右翼・左翼というイデオロギーがかつてはアメリカ対ソビエト連邦という構図の中にあったのに対して、改憲論者も憲法擁護論者も、じつは同じ土壌に成り立っているという奇妙な構図がある。

かつて右翼対左翼という対立が健全(?)であったころ、日本が共産主義(=ソ連の影響下=支配下)になれば、むしろ軍事化が進むという意見もあった。(アメリカ派の世論操作かもしれないが。
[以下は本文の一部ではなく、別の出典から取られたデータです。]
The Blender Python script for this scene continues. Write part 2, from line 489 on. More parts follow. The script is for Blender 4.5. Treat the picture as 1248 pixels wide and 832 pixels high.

)
冷戦構造が完全に崩壊して何十年もたった今、アフガンやイラクから見えるのは、「独立の構造とは何か」という命題ではないだろうか。

アメリカに与することで、独立しているという言質をアメリカから取るのか、在日米軍を完全に排除し、さらに自衛隊という名の軍隊を廃絶することで、全世界を相手に独立を宣言するのか。
日本とアメリカが戦争していたことを知らない世代がいるというこの世の中で、つまり、パクス・アメリカーナの中にどっぷりつかっている日本で、そのことは可能なのか。

私は戦争擁護論者ではない。軍備必要論者ではない。
しかし、軍備を持つ/軍備を全廃するということが、たんなる議論ではなく、私たちの全き自由な生存としての自立の議論としてなされたことはないのである。

改憲し軍隊を持つことも、憲法を擁護し軍備を全廃することも、まず日本から他国の軍備を排除することを大前提とする議論から始めなければ、どっちもどっち、なのである。